> [TASK BRIEF] Print the listing in its entirety and exactly, leaving out images.

> [DATA EXTRACT]
--- START ---
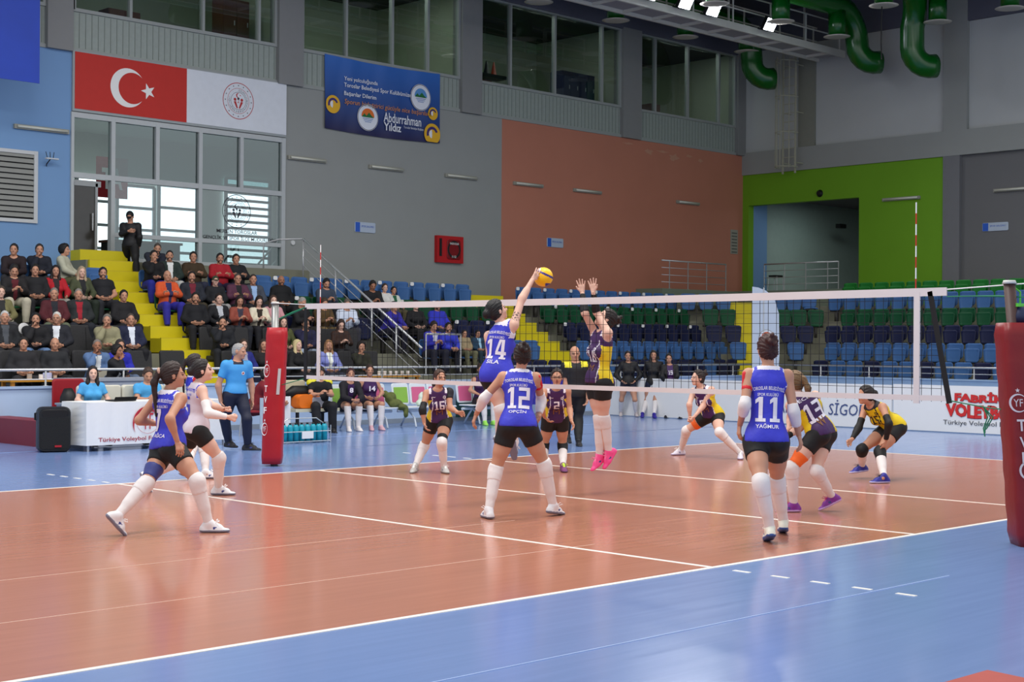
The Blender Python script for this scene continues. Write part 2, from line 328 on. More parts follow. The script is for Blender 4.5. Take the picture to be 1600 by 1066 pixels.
# lobby behind the glazing
w = MB().box(2.4, 17, 31, 31.2, 3.4, 8).box(17, 17.2, 24.6, 31, 3.4, 8).box(2.2, 2.4, 24.6, 31, 3.4, 8).box(2.4, 17, 24.6, 31, 3.3, 3.57)
struct(w.build('wall_lobby', mat((172, 180, 172), .8))); struct(MB().box(2.4, 17, 24.6, 31, 7.6, 7.7).build('ceiling_lobby', mat((150, 160, 156), .8)))
day = mat((225, 240, 245), .8, emit=1.9, var=.08, scale=1.2, name='daylight_window')
for n, (x0, x1, z0, z1) in enumerate(((8.1, 9.15, 3.7, 6.35), (9.35, 10.55, 3.7, 6.2), (10.7, 12.0, 3.7, 6.3), (13.0, 14.6, 3.9, 6.7))):
    o = struct(MB().box(x0, x1, 30.9, 30.98, z0, z1).build('window_%d' % (7+n), day))
    fm = MB()
    for i in range(5 if n < 3 else 14): fm.box(x0, x1, 30.84, 30.9, z0+(z1-z0)*i/(4 if n < 3 else 13)-.04, z0+(z1-z0)*i/(4 if n < 3 else 13)+.04)
    for x in (x0, x1): fm.box(x-.05, x+.05, 30.84, 30.9, z0, z1)
    fm.build('window_frame', mat((130, 140, 144), .5), o)
area('lobby_light', (8, 28, 7.4), 6, 3, 60, (.92, 1, .96))
ls = thing('lobby_banner', 'red hanging banner with white letters inside the lobby beside the door', 'banner', None, (7.35, 27.6, 5.95))
MB().box(-.45, .45, -.01, .01, -.5, .55).build('cloth', mat((165, 24, 38), .6), ls)
ptxt('TA', .6, .55, lambda u, v: Vector((u, -.02, v)), c_off, ls, .04)
st = thing('lobby_staircase_rail', 'pale steel stair handrail seen through the low lobby glass', 'railing')
for k in range(2): MB().tube([(11.2+.5*k, 27, 3.6), (12.6+.5*k, 27, 5.0)], .03).build('handrail', c_steel, st)
simple('reception_desk', MB().box(6.5, 8.4, 26, 26.6, 3.58, 4.2).box(6.45, 8.45, 25.95, 26.65, 4.2, 4.26, 1), [c_dark, wood], 'dark reception desk behind the glass beside the standing man', 'desk')
for (x, z) in ((5.3, 6.75),):
    simple('ceiling_lamp_tube', MB().box(4.9, 5.6, 27, 27.1, 7.45, 7.55), mat((240, 250, 250), .5, emit=2.), 'lit tube lamp on the lobby ceiling above the door', 'lamp')
# ------------------------------------------------------------------ flag and emblem panel
t = thing('flag_banner', 'wide wall banner with red flag half and white emblem half above the entrance', 'banner')
MB().box(4.45, 10.43, Y1-.06, Y1, 7.02, 8.42).build('frame', mat((150, 158, 160), .4), t)
fl = MB().box(4.5, 7.46, Y1-.07, Y1-.06, 7.08, 8.39).build('red_field', mat((188, 42, 34), .6), t)
MB().box(7.46, 10.42, Y1-.07, Y1-.06, 7.08, 8.39).build('white_field', mat((214, 220, 228), .6), t)
mb = MB(); put(mb, off(crescent(.46, .37, .12), 5.86, 7.72), lambda u, v: LW(u, v, .072)); put(mb, off(star2(.2, 5, 180), 6.4, 7.7), lambda u, v: LW(u, v, .072))
mb.build('crescent_and_star', c_off, fl)
emblem(lambda u, v: LW(8.95+u, 7.78+v, .072), .46, mat((175, 36, 40), .5), mat((60, 60, 70), .5), t)
# ------------------------------------------------------------------ blue club banner
t = thing('club_banner', 'blue club banner with white writing and printed balls on the grey wall', 'banner')
gm = bpy.data.materials.new('banner_blue'); gm.use_nodes = True; nt = gm.node_tree; b = nt.nodes['Principled BSDF']; b.inputs['Roughness'].default_value = .5
tc = nt.nodes.new('ShaderNodeTexCoord'); sp = nt.nodes.new('ShaderNodeSeparateXYZ'); mr = nt.nodes.new('ShaderNodeMapRange')
mr.inputs['From Min'].default_value = 7.4; mr.inputs['From Max'].default_value = 9.35; cr = nt.nodes.new('ShaderNodeValToRGB')
cr.color_ramp.elements[0].color = (.012, .012, .075, 1); cr.color_ramp.elements[1].color = (.025, .14, .52, 1)
nt.links.new(tc.outputs['Object'], sp.inputs[0]); nt.links.new(sp.outputs['Z'], mr.inputs['Value']); nt.links.new(mr.outputs['Result'], cr.inputs[0]); nt.links.new(cr.outputs[0], b.inputs['Base Color'])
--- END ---
> [WRITTEN RESPONSE]
The Blender Python script for this scene continues. Write part 2, from line 328 on. More parts follow. The script is for Blender 4.5. Take the picture to be 1600 by 1066 pixels.
# lobby behind the glazing
w = MB().box(2.4, 17, 31, 31.2, 3.4, 8).box(17, 17.2, 24.6, 31, 3.4, 8).box(2.2, 2.4, 24.6, 31, 3.4, 8).box(2.4, 17, 24.6, 31, 3.3, 3.57)
struct(w.build('wall_lobby', mat((172, 180, 172), .8))); struct(MB().box(2.4, 17, 24.6, 31, 7.6, 7.7).build('ceiling_lobby', mat((150, 160, 156), .8)))
day = mat((225, 240, 245), .8, emit=1.9, var=.08, scale=1.2, name='daylight_window')
for n, (x0, x1, z0, z1) in enumerate(((8.1, 9.15, 3.7, 6.35), (9.35, 10.55, 3.7, 6.2), (10.7, 12.0, 3.7, 6.3), (13.0, 14.6, 3.9, 6.7))):
    o = struct(MB().box(x0, x1, 30.9, 30.98, z0, z1).build('window_%d' % (7+n), day))
    fm = MB()
    for i in range(5 if n < 3 else 14): fm.box(x0, x1, 30.84, 30.9, z0+(z1-z0)*i/(4 if n < 3 else 13)-.04, z0+(z1-z0)*i/(4 if n < 3 else 13)+.04)
    for x in (x0, x1): fm.box(x-.05, x+.05, 30.84, 30.9, z0, z1)
    fm.build('window_frame', mat((130, 140, 144), .5), o)
area('lobby_light', (8, 28, 7.4), 6, 3, 60, (.92, 1, .96))
ls = thing('lobby_banner', 'red hanging banner with white letters inside the lobby beside the door', 'banner', None, (7.35, 27.6, 5.95))
MB().box(-.45, .45, -.01, .01, -.5, .55).build('cloth', mat((165, 24, 38), .6), ls)
ptxt('TA', .6, .55, lambda u, v: Vector((u, -.02, v)), c_off, ls, .04)
st = thing('lobby_staircase_rail', 'pale steel stair handrail seen through the low lobby glass', 'railing')
for k in range(2): MB().tube([(11.2+.5*k, 27, 3.6), (12.6+.5*k, 27, 5.0)], .03).build('handrail', c_steel, st)
simple('reception_desk', MB().box(6.5, 8.4, 26, 26.6, 3.58, 4.2).box(6.45, 8.45, 25.95, 26.65, 4.2, 4.26, 1), [c_dark, wood], 'dark reception desk behind the glass beside the standing man', 'desk')
for (x, z) in ((5.3, 6.75),):
    simple('ceiling_lamp_tube', MB().box(4.9, 5.6, 27, 27.1, 7.45, 7.55), mat((240, 250, 250), .5, emit=2.), 'lit tube lamp on the lobby ceiling above the door', 'lamp')
# ------------------------------------------------------------------ flag and emblem panel
t = thing('flag_banner', 'wide wall banner with red flag half and white emblem half above the entrance', 'banner')
MB().box(4.45, 10.43, Y1-.06, Y1, 7.02, 8.42).build('frame', mat((150, 158, 160), .4), t)
fl = MB().box(4.5, 7.46, Y1-.07, Y1-.06, 7.08, 8.39).build('red_field', mat((188, 42, 34), .6), t)
MB().box(7.46, 10.42, Y1-.07, Y1-.06, 7.08, 8.39).build('white_field', mat((214, 220, 228), .6), t)
mb = MB(); put(mb, off(crescent(.46, .37, .12), 5.86, 7.72), lambda u, v: LW(u, v, .072)); put(mb, off(star2(.2, 5, 180), 6.4, 7.7), lambda u, v: LW(u, v, .072))
mb.build('crescent_and_star', c_off, fl)
emblem(lambda u, v: LW(8.95+u, 7.78+v, .072), .46, mat((175, 36, 40), .5), mat((60, 60, 70), .5), t)
# ------------------------------------------------------------------ blue club banner
t = thing('club_banner', 'blue club banner with white writing and printed balls on the grey wall', 'banner')
gm = bpy.data.materials.new('banner_blue'); gm.use_nodes = True; nt = gm.node_tree; b = nt.nodes['Principled BSDF']; b.inputs['Roughness'].default_value = .5
tc = nt.nodes.new('ShaderNodeTexCoord'); sp = nt.nodes.new('ShaderNodeSeparateXYZ'); mr = nt.nodes.new('ShaderNodeMapRange')
mr.inputs['From Min'].default_value = 7.4; mr.inputs['From Max'].default_value = 9.35; cr = nt.nodes.new('ShaderNodeValToRGB')
cr.color_ramp.elements[0].color = (.012, .012, .075, 1); cr.color_ramp.elements[1].color = (.025, .14, .52, 1)
nt.links.new(tc.outputs['Object'], sp.inputs[0]); nt.links.new(sp.outputs['Z'], mr.inputs['Value']); nt.links.new(mr.outputs['Result'], cr.inputs[0]); nt.links.new(cr.outputs[0], b.inputs['Base Color'])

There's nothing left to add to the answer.